§ Task objective
In the listing that follows, count each line containing the string "part" and report only the count.

§ Data supplied
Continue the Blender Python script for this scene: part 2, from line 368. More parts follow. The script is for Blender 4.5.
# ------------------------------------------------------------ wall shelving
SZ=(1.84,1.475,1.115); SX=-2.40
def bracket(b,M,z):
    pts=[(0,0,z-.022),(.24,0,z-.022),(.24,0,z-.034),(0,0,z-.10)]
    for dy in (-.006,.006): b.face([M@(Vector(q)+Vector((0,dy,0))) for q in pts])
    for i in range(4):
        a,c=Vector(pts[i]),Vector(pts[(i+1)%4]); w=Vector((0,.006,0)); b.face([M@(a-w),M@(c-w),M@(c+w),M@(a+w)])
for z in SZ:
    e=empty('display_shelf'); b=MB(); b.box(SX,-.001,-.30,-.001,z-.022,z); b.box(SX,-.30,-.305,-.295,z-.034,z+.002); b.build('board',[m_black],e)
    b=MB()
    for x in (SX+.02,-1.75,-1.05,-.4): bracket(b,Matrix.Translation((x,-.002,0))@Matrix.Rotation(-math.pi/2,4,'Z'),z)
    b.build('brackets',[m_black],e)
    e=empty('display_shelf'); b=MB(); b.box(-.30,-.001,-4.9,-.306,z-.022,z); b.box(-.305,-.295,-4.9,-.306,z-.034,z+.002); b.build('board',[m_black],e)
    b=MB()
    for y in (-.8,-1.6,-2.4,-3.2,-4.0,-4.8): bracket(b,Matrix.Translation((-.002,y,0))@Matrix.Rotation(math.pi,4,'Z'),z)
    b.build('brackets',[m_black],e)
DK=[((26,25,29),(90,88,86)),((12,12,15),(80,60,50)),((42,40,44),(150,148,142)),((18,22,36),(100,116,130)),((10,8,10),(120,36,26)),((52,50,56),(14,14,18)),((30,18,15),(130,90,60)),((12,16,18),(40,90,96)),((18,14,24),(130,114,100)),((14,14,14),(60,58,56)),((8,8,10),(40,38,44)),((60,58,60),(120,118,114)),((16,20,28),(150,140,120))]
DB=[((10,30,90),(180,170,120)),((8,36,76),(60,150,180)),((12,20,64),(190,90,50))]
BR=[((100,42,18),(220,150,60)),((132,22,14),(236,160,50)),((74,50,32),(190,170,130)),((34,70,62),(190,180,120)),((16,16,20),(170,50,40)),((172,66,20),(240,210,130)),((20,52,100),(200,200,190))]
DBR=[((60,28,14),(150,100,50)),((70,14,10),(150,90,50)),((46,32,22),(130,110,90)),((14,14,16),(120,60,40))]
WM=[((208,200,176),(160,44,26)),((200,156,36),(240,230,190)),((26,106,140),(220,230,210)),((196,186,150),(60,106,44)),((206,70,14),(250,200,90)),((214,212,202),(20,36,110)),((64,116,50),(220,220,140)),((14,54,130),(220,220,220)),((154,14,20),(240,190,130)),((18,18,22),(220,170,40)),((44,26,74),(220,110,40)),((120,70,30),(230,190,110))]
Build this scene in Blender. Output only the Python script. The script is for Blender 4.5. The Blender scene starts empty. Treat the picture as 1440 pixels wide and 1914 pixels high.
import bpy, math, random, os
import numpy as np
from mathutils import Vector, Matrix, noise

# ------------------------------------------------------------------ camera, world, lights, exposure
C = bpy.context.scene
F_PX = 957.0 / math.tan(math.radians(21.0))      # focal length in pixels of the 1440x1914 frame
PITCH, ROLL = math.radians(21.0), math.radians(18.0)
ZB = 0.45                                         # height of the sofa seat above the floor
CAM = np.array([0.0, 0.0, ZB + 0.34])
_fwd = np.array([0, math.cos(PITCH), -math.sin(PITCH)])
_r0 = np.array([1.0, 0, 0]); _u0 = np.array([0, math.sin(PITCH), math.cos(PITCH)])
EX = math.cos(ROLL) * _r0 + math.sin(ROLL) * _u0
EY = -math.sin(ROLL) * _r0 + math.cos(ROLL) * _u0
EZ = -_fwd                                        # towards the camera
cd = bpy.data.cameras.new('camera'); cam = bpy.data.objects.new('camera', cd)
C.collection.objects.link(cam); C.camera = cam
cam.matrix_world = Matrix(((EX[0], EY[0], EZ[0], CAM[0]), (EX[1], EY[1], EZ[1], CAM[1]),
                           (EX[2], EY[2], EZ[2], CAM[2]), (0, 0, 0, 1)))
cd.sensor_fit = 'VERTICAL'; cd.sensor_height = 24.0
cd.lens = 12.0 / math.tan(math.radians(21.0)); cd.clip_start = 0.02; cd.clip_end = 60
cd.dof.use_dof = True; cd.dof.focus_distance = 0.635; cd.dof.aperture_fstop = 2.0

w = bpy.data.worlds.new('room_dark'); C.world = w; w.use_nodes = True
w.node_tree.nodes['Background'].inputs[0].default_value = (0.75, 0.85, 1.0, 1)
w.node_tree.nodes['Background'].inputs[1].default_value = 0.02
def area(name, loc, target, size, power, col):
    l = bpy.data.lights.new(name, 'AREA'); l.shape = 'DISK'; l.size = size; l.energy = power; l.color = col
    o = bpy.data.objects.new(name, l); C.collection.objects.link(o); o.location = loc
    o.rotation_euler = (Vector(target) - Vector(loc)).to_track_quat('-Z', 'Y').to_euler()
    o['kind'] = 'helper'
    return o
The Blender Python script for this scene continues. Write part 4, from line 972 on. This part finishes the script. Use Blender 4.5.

§ Response to the task
2